Thanks so much for your reply and for sharing your expertise. 

This is indeed an ambitious project to say the least, but we'll see if I'm able to put some traction to it once the project gets to that stage (which is probably a couple years away if I'm lucky!). 

Conceptually it seems like I'm trying to "have my cake and eat it too" by trying to mould a large, complex part that has the CF exposed for cosmetic reasons.  Exposed CF plus relatively simple part (car hood, trunk lid, etc) = doable if shape and size/contours permit.  Large, complex, painted part = doable because the underlying fiber structure with all the cosmetically "ugly" relief cuts and join lines would be painted or gelcoated over. 

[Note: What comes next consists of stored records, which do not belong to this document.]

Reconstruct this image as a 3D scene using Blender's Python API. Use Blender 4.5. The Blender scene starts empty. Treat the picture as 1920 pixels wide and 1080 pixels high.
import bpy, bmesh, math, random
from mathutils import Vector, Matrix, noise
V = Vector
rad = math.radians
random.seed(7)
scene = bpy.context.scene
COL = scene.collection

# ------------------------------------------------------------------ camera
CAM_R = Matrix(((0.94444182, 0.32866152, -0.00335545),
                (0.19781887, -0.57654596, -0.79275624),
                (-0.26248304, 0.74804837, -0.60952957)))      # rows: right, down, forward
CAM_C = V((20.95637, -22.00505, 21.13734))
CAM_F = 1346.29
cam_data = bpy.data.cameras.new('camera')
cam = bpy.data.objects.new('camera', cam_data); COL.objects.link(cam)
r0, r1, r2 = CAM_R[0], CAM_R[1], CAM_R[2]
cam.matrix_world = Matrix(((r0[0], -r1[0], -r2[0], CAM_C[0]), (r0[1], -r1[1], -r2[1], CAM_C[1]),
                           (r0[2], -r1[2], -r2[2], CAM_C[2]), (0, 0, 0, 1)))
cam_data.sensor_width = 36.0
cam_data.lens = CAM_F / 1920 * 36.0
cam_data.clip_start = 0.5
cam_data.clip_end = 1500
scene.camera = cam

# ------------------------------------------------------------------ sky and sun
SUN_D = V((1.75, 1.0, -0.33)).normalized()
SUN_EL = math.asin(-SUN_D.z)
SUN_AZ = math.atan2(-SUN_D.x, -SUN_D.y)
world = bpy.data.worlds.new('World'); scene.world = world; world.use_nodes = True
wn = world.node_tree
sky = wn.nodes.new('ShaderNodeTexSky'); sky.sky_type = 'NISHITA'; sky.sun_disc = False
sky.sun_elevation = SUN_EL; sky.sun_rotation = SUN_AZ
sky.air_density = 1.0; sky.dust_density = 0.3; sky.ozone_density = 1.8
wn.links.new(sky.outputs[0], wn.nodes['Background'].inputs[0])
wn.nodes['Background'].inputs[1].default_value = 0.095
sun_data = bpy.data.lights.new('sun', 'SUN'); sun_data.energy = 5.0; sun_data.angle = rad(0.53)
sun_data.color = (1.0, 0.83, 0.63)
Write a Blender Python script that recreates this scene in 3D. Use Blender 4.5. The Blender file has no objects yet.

If I understand you correctly, the multi-part mould is not really a "show stopper" for cosmetically perfect exposed CF parts... the mould parts are sealed as you describe below (the UV-resistant clear gelcoat sounds like a good choice since the tackiness would aid in positioning the first layer of fabric), then after de-moulding the gelcoat flash lines are flatted/polished, then the final part is painted with lacquer / clear-coat.  Voila, no evidence of the parting line.

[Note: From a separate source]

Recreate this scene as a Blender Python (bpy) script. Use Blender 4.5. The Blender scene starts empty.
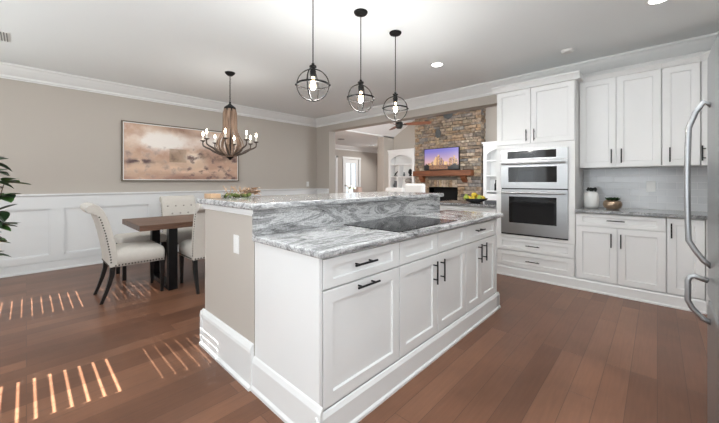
import bpy, bmesh, math, random
from mathutils import Vector, Matrix
R = math.radians
PI = math.pi
C = bpy.context.scene.collection
random.seed(7)

# ------------------------------------------------------------------ camera
CAMZ = 1.236
cd = bpy.data.cameras.new('camera'); cam = bpy.data.objects.new('camera', cd); C.objects.link(cam)
cam.location = (0, 0, CAMZ); cam.rotation_euler = (R(90), 0, R(43.4))
cd.sensor_width = 36; cd.lens = 36 * 315 / 719.0; cd.shift_y = -(211.5 - 181.3) / 719.0
cd.clip_start = 0.02; cd.clip_end = 200
bpy.context.scene.camera = cam

# ------------------------------------------------------------------ world, sun, daylight, added fill lights, exposure
w = bpy.data.worlds.new('world'); bpy.context.scene.world = w; w.use_nodes = True
bg = w.node_tree.nodes['Background']; bg.inputs[0].default_value = (0.86, 0.93, 1.0, 1); bg.inputs[1].default_value = 1.6
SUN_EL = 36.0
sd = bpy.data.lights.new('sun', 'SUN'); sun = bpy.data.objects.new('sun', sd); C.objects.link(sun)
sdir = Vector((0.16, 1.0, -math.tan(R(SUN_EL)) * math.hypot(1, 0.16)))
sun.rotation_euler = sdir.to_track_quat('-Z', 'Y').to_euler(); sd.energy = 58; sd.angle = R(0.15); sd.color = (1, 0.99, 0.95)
sun.location = (-4, -8, 7)

def area(name, loc, aim, sx, sy, power, col=(1, 1, 1)):
    d = bpy.data.lights.new(name, 'AREA'); d.shape = 'RECTANGLE'; d.size = sx; d.size_y = sy
    d.energy = power; d.color = col
    o = bpy.data.objects.new(name, d); C.objects.link(o); o.location = loc
    o.rotation_euler = (Vector(aim) - Vector(loc)).to_track_quat('-Z', 'Z').to_euler()
    return o
area('rear_fill', (-0.6, -1.5, 1.35), (-0.6, 3, 2.3), 2.6, 2.1, 24, (0.89, 0.95, 1))  # added panel brightening the room from behind the camera
area('dining_daylight', (-3.9, -1.45, 1.6), (-3.9, 3, 0.9), 3.2, 1.3, 32, (0.89, 0.95, 1))
area('island_side_fill', (0.93, -0.25, 1.55), (-2, 0.6, 2.3), 1.6, 1.0, 30, (0.89, 0.95, 1))  # added side light for the island face, its source is unseen
area('kitchen_up_fill', (-0.6, -0.85, 1.3), (-0.6, -0.70, 2.74), 2.0, 1.2, 58, (0.89, 0.95, 1))  # added up-light behind the camera, lifts the kitchen ceiling
area('kitchen_fill', (-0.35, 1.9, 2.70), (-0.35, 1.9, 0), 1.6, 3.4, 30, (0.91, 0.96, 1))  # added fill panel below the kitchen ceiling, not a fixture
area('dining_fill', (-4.3, 2.2, 2.70), (-4.3, 2.2, 0), 2.2, 3.6, 20, (0.91, 0.96, 1))  # added fill over the dining area, no fixture there
area('living_side_fill', (-2.6, 7.0, 2.0), (-7, 7.2, 1.6), 2.8, 2.0, 62, (0.89, 0.95, 1))  # added living room fill, no window behind it
area('living_front_fill', (-4.6, 5.4, 2.2), (-4.6, 8.8, 1.8), 2.6, 0.8, 42, (1, 0.98, 0.95))  # added fill washing the fireplace wall
area('foyer_fill', (-8.2, 10.4, 2.6), (-8.2, 9.2, 0), 1.6, 1.6, 60, (1, 0.98, 0.95))  # added overhead fill that brightens the foyer
sc = bpy.context.scene
sc.view_settings.view_transform = 'Standard'; sc.view_settings.look = 'None'
sc.view_settings.exposure = -0.10; sc.view_settings.gamma = 1; sc.view_settings.use_curve_mapping = False
sc.cycles.max_bounces = 8; sc.cycles.diffuse_bounces = 5

# ------------------------------------------------------------------ helpers
def tag(o, label=None, cat=None, group=None, kind=None):
    if label: o['label'] = label
    if cat: o['category'] = cat
    if group: o['group'] = group
    if kind: o['kind'] = kind
    return o
def wm(o):
    m = Matrix.Identity(4)
    while o is not None:
        m = (Matrix.Translation(o.location) @ o.rotation_euler.to_matrix().to_4x4()) @ m
        o = o.parent
    return m
def empty(name, loc=(0, 0, 0), rz=0, label=None, cat=None, group=None):
    o = bpy.data.objects.new(name, None); C.objects.link(o); o.location = loc; o.rotation_euler = (0, 0, rz)
    o.empty_display_size = 0.05
    tag(o, label, cat, group); return o
def copy_tree(o, parent=None, label=None, loc=None, rz=None):
    c = o.copy(); C.objects.link(c)
    if parent: c.parent = parent
    if label: c['label'] = label
    if loc is not None: c.location = loc
    if rz is not None: c.rotation_euler = (0, 0, rz)
    for ch in list(o.children): copy_tree(ch, c)
    return c

class MB:
    """collects geometry, in the parent's space (local=True) or world space, and links it as one mesh"""
    def __init__(s): s.v = []; s.f = []; s.col = []
    def add(s, vs, fs, M=None):
        n = len(s.v)
        s.v += [tuple(M @ Vector(p)) if M else tuple(p) for p in vs]
        s.f += [tuple(i + n for i in f) for f in fs]; return s
    def box(s, x0, x1, y0, y1, z0, z1, M=None):
        return s.add([(x0,y0,z0),(x1,y0,z0),(x1,y1,z0),(x0,y1,z0),(x0,y0,z1),(x1,y0,z1),(x1,y1,z1),(x0,y1,z1)],
                     [(0,3,2,1),(4,5,6,7),(0,1,5,4),(1,2,6,5),(2,3,7,6),(3,0,4,7)], M)
    def rings(s, rings, caps=True, M=None, closed=False):
        n = len(rings[0]); vs = [p for r in rings for p in r]; fs = []
        m = len(rings)
        for i in range(m - (0 if closed else 1)):
            for k in range(n):
                a = i*n+k; b = i*n+(k+1) % n; j = (i+1) % m
                fs.append((a, b, j*n+(k+1) % n, j*n+k))
        if caps and not closed: fs.append(tuple(range(n))[::-1]); fs.append(tuple(range((m-1)*n, m*n)))
        return s.add(vs, fs, M)
    def tube(s, pts, r, n=8, M=None, closed=False, caps=True, flat=1.0):
        pts = [Vector(p) for p in pts]; rs = r if isinstance(r, (list, tuple)) else [r]*len(pts)
        rings = []; prev = None; m = len(pts)
        for i, p in enumerate(pts):
            if closed: t = pts[(i+1) % m]-pts[i-1]
            else: t = pts[min(i+1, m-1)]-pts[max(i-1, 0)]
            t.normalize()
            if prev is None:
                u = t.cross(Vector((0,0,1)));
                if u.length < 1e-3: u = t.cross(Vector((0,1,0)))
                u.normalize()
            else: u = prev-t*prev.dot(t); u.normalize()
            prev = u; v = t.cross(u)
            rings.append([tuple(p+(u*math.cos(2*PI*k/n)*rs[i]+v*math.sin(2*PI*k/n)*rs[i]*flat)) for k in range(n)])
        return s.rings(rings, caps, M, closed)
    def cyl(s, p0, p1, r, n=12, M=None): return s.tube([p0, p1], r, n, M)
    def lathe(s, prof, n=20, M=None, c=(0,0,0)):
        rings = [[(c[0]+max(r,1e-4)*math.cos(2*PI*k/n), c[1]+max(r,1e-4)*math.sin(2*PI*k/n), c[2]+z) for k in range(n)] for r, z in prof]
        return s.rings(rings, True, M)
    def sphere(s, c, r, n=12, m=8, M=None, sc=(1,1,1)):
        rings = []
        for i in range(m+1):
            a = -PI/2+PI*i/m; rr = max(math.cos(a), 1e-3)
            rings.append([(c[0]+r*sc[0]*rr*math.cos(2*PI*k/n), c[1]+r*sc[1]*rr*math.sin(2*PI*k/n), c[2]+r*sc[2]*math.sin(a)) for k in range(n)])
        return s.rings(rings, True, M)
    def prism(s, poly, p0, axis, L, M=None):
        """poly of (a,b): a along outward dir, b = z ; extruded L along axis ('x','y')"""
        if axis == 'x': r = [[(p0[0]+t, p0[1]+a, p0[2]+b) for a, b in poly] for t in (0, L)]
        elif axis == 'y': r = [[(p0[0]+a, p0[1]+t, p0[2]+b) for a, b in poly] for t in (0, L)]
        else: r = [[(p0[0]+a, p0[1]+b, p0[2]+t) for a, b in poly] for t in (0, L)]
        return s.rings(r, True, M)
    def build(s, name, mat, parent=None, bevel=0, smooth=False, world=False, seg=2, sub=0, fix=True):
        vs = s.v
        if world and parent is not None:
            inv = wm(parent).inverted(); vs = [tuple(inv @ Vector(p)) for p in vs]
        me = bpy.data.meshes.new(name); me.from_pydata(vs, [], s.f)
        if fix:
            b = bmesh.new(); b.from_mesh(me); bmesh.ops.recalc_face_normals(b, faces=b.faces); b.to_mesh(me); b.free()
        me.materials.append(mat)
        if smooth:
            for p in me.polygons: p.use_smooth = True
        o = bpy.data.objects.new(name, me); C.objects.link(o)
        if parent is not None: o.parent = parent
        if bevel:
            m = o.modifiers.new('bevel', 'BEVEL'); m.width = bevel; m.segments = seg; m.limit_method = 'ANGLE'; m.angle_limit = R(40)
            if smooth or seg > 2:
                for p in me.polygons: p.use_smooth = True
                wn = o.modifiers.new('wn', 'WEIGHTED_NORMAL'); wn.keep_sharp = False
        if sub:
            m = o.modifiers.new('sub', 'SUBSURF'); m.levels = sub; m.render_levels = sub
        return o
def struct(name, mb, mat, **k): return tag(mb.build(name, mat, **k), kind='structure')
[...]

Sounds like the biggest obstacle to pulling off what I'm envisioning is the complexity of the part.  Even with ProFinish, laying up the outermost layer of CF in a large mould like a single piece nose or rear clip while keeping the relief cuts cosmetically acceptable sounds like it may be a bridge too far.  Also, since it appears only the 2x2 twill is available in ProFinish, that limits my options cosmetically.  I presume that the ProFinish process is proprietary and/or not able to be applied to dry CF by an end-user?  There are some pretty neat "patterned" CF fabrics out there now that would make a great "rally stripe" on an exposed CF panel!